After this, make your way down to Longsands beach where you can find happiness in new hobbies, such as learning to surf with the famous Tynemouth Surf Co. Get your steps in by walking up and down the pristine beaches (you really feel alive when that Northern wind hits your face!) or just sit, read a book, and listen to the sound of the waves crash nearby. 

Green Spaces 
Jesmond Dene. Image Credit: Leanna Thomson

The study also includes notes on how green spaces can provide much-needed benefits to physical and mental health. These include reducing stress levels and boosting productivity. Newcastle has plenty of access to some amazing green spaces, and here are two of my absolute favourites.  

Horticulture is an amazing café, bar and restaurant that provides a warm, light and green space to enjoy. Surrounded by plant life, enjoy a coffee and an alternative place to study, or make new memories with friends during a spontaneous cocktail night. 

Another amazing place in Newcastle to get your green fix is the Ouseburn Valley. Accessible by bus, metro or a good hilly walk, Ouseburn has become one of my favourite spots in the city. A couple of my personal happy places include: eating at Cook House (which has held onto its spot in the Michelin guide this year), pints at vegan pub The Ship Inn, and getting some much-needed exercise at The Valley Climbing Centre

There is SO much more to see in Ouseburn, so get your comfy (and warm!) kit on and take a walk down the canal. You can check out the full map here.

Dark spaces 
Image Credit: Mark Angelo Sampan

Lastly, I couldn’t talk about happy places in Newcastle without mentioning some of the amazing rave spaces you can visit after the sun goes down. A 2018 study reveals that raving makes you happier, healthier and more successful.  

Ghetec is a freshly launched nightlife organisation bringing “dynamic, forward-thinking electronic music in the region”, as founder Boo wrote last week in Narc Magazine.

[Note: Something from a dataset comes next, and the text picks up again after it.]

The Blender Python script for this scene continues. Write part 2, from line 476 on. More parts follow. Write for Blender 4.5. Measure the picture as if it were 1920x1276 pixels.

“Its mission is to create fully sensory parties and a platform for boundary-less self-expression. We will be pushing by bringing DJs to the city for their debut performances, whilst shining a light on under-represented local talent.”  

Boo, founder of Ghetec, quoted in Narcmagazine.com

Raving isn’t just about the drink and the drugs – we are all the same in the dark – so keep in mind that a rave can become one of your greatest happy spaces even if you are straight-edge. There is a massive sense of community and amazing music to keep you occupied all night long!